Enrico Letta (vice di Bersani): «Per il prossimo voto, che sia fra sei mesi, un anno, due anni, bisognerà affidarsi a Matteo Renzi». Dario Franceschini: «Renzi è giovane ma è cresciuto come deve essere nella politica e nell'esperienza di governo locale». Giuseppe Fioroni (gran sostenitore di Bersani): «Matteo? Lo appoggerei». Catiuscia Marini (governatrice dell'Umbria, bersaniana): «Bersani? Deve prendere atto delle elezioni. Renzi?
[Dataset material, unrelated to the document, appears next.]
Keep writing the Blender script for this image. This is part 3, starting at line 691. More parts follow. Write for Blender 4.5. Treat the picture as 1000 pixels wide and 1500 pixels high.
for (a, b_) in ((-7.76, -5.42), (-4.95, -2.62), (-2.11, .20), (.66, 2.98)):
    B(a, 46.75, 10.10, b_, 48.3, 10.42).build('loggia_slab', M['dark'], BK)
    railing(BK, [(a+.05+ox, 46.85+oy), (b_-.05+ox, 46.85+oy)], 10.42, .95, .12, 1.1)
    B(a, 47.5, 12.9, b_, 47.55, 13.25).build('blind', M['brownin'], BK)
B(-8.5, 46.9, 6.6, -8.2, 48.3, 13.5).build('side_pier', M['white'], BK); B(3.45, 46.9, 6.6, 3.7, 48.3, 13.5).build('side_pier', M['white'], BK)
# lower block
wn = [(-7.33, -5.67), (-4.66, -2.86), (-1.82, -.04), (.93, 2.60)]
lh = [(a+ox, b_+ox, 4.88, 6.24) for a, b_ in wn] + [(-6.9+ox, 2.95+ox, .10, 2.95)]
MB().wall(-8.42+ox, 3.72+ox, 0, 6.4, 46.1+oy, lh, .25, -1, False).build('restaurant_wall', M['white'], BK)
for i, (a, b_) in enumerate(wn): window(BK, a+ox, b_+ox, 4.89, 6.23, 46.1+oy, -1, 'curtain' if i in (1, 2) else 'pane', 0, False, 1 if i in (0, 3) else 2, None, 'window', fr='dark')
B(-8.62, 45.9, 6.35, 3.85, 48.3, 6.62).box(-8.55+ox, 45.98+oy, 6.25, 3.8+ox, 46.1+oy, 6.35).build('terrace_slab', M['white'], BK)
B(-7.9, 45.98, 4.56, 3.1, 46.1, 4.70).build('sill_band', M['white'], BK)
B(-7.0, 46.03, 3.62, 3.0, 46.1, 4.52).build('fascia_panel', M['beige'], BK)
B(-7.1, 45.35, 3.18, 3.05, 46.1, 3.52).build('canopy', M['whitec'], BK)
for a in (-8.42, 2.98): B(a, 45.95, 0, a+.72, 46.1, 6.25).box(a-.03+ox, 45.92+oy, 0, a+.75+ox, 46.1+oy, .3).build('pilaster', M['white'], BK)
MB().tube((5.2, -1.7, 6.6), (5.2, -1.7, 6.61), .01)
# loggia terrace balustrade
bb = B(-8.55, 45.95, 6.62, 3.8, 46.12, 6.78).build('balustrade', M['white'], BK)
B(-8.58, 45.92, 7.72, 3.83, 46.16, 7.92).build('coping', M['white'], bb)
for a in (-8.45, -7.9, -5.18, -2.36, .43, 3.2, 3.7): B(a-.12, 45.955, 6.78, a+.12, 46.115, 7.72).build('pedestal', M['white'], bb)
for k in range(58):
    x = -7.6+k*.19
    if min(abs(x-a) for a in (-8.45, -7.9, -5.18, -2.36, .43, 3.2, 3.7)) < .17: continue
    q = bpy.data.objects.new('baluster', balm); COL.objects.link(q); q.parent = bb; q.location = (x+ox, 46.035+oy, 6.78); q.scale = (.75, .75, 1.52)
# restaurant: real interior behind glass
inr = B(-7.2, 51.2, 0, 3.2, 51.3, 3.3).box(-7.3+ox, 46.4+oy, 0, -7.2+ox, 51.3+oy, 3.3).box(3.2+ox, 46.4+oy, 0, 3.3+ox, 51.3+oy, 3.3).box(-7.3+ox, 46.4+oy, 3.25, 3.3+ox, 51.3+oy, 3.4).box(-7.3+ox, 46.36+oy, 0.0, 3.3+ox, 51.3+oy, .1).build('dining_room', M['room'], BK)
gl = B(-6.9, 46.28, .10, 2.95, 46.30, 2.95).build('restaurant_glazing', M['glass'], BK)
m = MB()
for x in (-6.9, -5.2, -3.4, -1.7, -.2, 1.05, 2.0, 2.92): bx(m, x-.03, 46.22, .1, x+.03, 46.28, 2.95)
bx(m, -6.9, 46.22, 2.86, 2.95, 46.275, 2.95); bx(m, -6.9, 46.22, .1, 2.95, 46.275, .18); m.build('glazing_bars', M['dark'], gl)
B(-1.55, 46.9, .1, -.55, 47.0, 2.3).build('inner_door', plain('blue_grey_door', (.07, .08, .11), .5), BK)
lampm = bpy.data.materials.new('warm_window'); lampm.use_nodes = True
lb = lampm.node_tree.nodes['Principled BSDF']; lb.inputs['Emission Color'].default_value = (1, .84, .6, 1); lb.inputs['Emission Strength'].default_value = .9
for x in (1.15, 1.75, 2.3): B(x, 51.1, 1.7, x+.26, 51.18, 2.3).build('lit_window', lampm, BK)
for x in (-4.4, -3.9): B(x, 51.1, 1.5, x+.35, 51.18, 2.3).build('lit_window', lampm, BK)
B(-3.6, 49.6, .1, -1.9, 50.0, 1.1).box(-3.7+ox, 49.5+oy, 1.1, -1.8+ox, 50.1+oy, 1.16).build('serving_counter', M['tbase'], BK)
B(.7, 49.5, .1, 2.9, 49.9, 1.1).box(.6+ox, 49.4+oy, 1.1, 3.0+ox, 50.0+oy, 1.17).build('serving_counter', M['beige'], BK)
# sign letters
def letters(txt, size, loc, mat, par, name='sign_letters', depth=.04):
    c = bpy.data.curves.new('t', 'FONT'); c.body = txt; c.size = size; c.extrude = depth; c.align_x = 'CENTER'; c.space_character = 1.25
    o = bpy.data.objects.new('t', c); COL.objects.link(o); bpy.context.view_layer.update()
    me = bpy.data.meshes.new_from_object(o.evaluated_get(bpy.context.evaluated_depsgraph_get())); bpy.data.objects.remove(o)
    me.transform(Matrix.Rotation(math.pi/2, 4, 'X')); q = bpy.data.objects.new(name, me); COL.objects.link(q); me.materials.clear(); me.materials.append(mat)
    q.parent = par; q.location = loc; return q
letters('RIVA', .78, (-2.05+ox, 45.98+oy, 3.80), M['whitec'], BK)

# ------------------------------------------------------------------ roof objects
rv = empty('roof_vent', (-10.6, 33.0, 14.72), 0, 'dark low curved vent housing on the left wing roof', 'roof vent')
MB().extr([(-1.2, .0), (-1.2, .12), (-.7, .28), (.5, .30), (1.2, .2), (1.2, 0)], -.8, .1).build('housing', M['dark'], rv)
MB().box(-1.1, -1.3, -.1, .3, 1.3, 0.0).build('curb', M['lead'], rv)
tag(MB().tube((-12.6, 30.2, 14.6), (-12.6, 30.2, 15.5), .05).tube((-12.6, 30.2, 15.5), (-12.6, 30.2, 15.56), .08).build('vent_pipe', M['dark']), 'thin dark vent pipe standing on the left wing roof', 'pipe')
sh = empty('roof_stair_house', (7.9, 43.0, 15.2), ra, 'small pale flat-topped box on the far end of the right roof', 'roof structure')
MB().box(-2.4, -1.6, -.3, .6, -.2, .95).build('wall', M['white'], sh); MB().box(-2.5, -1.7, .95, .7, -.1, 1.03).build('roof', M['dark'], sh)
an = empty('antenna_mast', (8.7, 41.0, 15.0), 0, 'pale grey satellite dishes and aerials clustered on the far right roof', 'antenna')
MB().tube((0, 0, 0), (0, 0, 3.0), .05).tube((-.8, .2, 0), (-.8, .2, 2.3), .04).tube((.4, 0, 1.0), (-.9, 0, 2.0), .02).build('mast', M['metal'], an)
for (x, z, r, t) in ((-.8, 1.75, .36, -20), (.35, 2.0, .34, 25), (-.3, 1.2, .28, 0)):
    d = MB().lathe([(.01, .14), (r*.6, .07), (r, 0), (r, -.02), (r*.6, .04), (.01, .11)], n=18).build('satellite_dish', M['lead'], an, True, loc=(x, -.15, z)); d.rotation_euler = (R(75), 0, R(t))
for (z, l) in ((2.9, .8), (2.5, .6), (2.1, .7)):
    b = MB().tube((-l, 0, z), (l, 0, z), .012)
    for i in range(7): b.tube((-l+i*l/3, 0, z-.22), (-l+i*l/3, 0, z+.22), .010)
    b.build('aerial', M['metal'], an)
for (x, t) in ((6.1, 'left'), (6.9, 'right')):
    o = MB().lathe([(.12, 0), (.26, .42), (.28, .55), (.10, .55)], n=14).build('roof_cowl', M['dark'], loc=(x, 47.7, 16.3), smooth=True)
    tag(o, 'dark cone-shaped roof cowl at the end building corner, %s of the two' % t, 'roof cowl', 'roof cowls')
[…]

Con lui si possano trovare punti di contatto». E Virginio Merola, sindaco iperbersaniano di Bologna, che durante le primarie sosteneva che «i renziani sono stalinisti moderni e giovani yuppies arrampicatori» e che oggi invece dice che «Matteo è stato uno dei grandi protagonisti delle primarie e ora gli dobbiamo molto». La gustosissima trasformazione dei grandi Rottamandi del Pd in improbabili alfieri della Rottamazione nasce in nome di un'incontenibile vocazione al camaleontismo dei massimi dirigenti del Partito democratico; ma nasce anche per una ragione più squisitamente politica risultata evidente durante le settimane in cui il non incaricato non risolutivo protagonista della non vittoria e della formazione del non governo ha visto giorno dopo giorno rottamata la sua linea sia dal presidente della Repubblica sia dai più importanti esponenti del suo partito. In altre parole, mentre lo smacchiatore di giaguari strabiliava il mondo con il suo «o governo io, in alleanza con Grillo, oppure si va alle elezioni» nel suo partito tutti si stavano a spostando sulla linea Renzi: «Se Bersani non ce la fa, si fa un governo anche con il Pdl».

Il cambio di linea è stato formalizzato venerdì da Letta alla fine del colloquio al Quirinale, e poche ore prime che Renzi registrasse la puntata da Amici. Bersani era a Piacenza. Nel Pd, in quel momento, è nata una nuova stagione.

E con Bersani rottamato, tutti si sono ritrovati a improvvisamente rottamatori: con la scusa di voler salvare il partito, ma con l'idea di voler salvare prima di tutto la propria poltrona.